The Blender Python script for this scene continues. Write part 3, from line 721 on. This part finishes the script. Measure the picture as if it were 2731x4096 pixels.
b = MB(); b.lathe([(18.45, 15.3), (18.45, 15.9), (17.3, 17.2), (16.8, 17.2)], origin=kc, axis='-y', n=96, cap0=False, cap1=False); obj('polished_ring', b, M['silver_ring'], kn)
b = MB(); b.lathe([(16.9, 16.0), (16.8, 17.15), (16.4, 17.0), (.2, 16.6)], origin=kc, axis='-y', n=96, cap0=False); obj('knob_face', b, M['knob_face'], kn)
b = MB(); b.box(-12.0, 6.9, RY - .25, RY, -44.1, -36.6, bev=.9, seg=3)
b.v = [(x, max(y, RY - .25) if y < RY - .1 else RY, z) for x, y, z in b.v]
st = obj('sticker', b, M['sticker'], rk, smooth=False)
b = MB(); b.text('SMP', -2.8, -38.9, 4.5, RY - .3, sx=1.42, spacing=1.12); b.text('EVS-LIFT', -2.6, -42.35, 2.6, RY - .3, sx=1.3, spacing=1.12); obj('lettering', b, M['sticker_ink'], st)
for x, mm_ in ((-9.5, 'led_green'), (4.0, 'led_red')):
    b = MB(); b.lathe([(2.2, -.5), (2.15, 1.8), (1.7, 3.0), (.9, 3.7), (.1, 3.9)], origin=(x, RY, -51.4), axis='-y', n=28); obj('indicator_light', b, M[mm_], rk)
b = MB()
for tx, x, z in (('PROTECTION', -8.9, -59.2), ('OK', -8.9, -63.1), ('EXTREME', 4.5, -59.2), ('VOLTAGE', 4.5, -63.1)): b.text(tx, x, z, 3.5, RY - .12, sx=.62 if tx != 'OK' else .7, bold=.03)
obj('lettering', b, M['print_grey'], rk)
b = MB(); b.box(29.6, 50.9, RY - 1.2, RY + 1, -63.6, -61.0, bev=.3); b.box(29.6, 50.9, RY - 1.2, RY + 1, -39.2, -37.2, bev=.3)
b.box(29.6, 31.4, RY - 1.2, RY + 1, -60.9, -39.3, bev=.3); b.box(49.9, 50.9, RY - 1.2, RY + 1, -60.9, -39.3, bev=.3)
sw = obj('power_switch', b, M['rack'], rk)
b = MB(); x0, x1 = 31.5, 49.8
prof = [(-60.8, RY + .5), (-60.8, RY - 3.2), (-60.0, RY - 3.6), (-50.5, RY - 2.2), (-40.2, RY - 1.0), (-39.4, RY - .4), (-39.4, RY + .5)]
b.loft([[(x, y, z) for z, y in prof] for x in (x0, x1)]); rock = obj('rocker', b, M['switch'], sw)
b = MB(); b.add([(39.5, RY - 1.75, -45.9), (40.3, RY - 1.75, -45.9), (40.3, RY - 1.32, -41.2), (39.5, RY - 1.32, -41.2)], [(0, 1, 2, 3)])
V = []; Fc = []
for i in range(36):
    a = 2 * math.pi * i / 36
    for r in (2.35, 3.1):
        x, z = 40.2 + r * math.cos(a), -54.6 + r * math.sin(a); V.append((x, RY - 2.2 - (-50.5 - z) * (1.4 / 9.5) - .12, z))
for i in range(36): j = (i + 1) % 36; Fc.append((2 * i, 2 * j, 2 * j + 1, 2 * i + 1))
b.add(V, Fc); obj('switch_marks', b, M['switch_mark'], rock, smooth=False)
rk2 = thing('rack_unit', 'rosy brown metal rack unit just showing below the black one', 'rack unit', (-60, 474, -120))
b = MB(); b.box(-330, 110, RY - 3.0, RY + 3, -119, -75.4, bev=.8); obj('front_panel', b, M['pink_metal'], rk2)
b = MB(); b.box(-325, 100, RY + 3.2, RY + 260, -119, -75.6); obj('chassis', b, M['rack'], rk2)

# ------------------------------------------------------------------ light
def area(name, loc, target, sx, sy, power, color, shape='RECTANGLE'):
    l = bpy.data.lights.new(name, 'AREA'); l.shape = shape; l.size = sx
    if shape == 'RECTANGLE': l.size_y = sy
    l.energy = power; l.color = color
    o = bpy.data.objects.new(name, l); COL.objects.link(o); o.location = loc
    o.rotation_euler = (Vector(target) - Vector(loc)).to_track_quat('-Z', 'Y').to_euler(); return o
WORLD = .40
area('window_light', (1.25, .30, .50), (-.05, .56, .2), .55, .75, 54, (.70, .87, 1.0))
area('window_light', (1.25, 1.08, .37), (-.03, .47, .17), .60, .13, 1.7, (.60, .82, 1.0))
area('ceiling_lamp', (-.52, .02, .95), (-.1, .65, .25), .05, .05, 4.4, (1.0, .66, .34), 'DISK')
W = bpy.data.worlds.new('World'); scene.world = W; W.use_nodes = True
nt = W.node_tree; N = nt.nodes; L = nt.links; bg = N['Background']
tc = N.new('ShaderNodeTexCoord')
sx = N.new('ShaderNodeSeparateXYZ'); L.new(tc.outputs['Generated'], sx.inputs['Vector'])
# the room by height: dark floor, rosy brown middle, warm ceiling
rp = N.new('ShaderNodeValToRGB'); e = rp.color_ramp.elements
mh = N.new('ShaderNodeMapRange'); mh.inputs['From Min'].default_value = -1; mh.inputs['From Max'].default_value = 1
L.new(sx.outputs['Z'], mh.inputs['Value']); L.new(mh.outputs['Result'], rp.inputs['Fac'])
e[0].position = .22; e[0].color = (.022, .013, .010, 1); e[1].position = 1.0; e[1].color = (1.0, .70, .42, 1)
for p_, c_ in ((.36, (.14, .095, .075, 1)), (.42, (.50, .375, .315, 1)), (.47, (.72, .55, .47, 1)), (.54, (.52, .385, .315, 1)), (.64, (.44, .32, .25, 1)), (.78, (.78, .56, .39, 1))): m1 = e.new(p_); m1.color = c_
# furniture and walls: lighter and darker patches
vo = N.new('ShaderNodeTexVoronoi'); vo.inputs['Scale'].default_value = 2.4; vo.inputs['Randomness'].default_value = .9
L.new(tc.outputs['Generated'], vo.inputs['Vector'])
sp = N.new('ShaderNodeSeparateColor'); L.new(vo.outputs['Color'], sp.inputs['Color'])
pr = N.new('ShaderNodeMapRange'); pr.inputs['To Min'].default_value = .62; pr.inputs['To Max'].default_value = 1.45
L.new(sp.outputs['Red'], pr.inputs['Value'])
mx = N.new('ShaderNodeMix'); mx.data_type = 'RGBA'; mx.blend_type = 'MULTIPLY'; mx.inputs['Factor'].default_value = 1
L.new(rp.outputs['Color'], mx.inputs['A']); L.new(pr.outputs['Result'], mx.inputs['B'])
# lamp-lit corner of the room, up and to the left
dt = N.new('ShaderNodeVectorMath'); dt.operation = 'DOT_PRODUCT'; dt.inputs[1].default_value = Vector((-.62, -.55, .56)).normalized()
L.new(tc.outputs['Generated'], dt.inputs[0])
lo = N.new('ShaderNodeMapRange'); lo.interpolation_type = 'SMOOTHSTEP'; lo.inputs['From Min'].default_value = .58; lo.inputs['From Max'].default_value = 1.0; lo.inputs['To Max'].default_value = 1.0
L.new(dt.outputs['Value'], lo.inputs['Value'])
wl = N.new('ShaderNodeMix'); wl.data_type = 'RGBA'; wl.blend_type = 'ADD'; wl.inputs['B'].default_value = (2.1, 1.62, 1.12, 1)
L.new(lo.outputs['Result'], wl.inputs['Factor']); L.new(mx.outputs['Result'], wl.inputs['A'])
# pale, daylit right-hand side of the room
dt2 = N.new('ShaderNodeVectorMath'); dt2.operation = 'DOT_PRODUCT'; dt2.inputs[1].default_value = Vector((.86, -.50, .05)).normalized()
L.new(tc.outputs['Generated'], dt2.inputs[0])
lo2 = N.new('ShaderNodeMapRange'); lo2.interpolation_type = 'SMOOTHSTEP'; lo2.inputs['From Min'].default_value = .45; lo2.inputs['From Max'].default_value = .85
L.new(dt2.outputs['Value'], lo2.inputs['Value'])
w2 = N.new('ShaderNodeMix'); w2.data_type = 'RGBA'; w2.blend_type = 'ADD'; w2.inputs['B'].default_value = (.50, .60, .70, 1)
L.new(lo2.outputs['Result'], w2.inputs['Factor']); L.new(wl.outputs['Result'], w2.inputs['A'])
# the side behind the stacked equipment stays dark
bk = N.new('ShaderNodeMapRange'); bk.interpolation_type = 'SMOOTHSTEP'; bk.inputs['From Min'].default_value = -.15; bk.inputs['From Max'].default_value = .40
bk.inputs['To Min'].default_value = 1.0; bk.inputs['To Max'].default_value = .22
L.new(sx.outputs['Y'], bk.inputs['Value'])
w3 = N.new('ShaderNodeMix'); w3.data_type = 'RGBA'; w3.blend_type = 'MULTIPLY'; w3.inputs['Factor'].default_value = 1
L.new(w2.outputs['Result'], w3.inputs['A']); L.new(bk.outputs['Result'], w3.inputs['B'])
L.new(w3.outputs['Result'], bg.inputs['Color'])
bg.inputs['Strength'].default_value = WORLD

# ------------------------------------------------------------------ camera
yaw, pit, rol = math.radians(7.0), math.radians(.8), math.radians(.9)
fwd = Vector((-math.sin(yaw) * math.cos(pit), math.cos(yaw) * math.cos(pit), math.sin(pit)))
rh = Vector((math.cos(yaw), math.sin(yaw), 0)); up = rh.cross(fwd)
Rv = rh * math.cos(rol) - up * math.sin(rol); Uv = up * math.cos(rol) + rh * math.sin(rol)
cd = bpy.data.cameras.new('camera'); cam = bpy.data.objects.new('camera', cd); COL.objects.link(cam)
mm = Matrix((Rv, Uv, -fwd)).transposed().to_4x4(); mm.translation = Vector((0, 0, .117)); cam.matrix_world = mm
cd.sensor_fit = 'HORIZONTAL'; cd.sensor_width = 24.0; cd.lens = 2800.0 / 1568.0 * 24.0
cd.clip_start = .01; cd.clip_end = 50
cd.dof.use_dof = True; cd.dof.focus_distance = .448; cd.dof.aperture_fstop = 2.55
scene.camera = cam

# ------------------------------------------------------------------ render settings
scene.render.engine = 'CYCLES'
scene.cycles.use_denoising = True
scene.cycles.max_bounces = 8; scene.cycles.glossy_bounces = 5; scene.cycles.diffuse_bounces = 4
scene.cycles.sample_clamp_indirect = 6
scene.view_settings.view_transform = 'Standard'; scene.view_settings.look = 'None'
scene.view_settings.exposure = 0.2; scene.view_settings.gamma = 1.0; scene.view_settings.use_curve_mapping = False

• [Exercise requirements]
Every line in the data that holds "scene" should be copied out.

• [Solution for this exercise]
The Blender Python script for this scene continues. Write part 3, from line 721 on. This part finishes the script. Measure the picture as if it were 2731x4096 pixels.
W = bpy.data.worlds.new('World'); scene.world = W; W.use_nodes = True
scene.camera = cam
scene.render.engine = 'CYCLES'
scene.cycles.use_denoising = True
scene.cycles.max_bounces = 8; scene.cycles.glossy_bounces = 5; scene.cycles.diffuse_bounces = 4
scene.cycles.sample_clamp_indirect = 6
scene.view_settings.view_transform = 'Standard'; scene.view_settings.look = 'None'
scene.view_settings.exposure = 0.2; scene.view_settings.gamma = 1.0; scene.view_settings.use_curve_mapping = False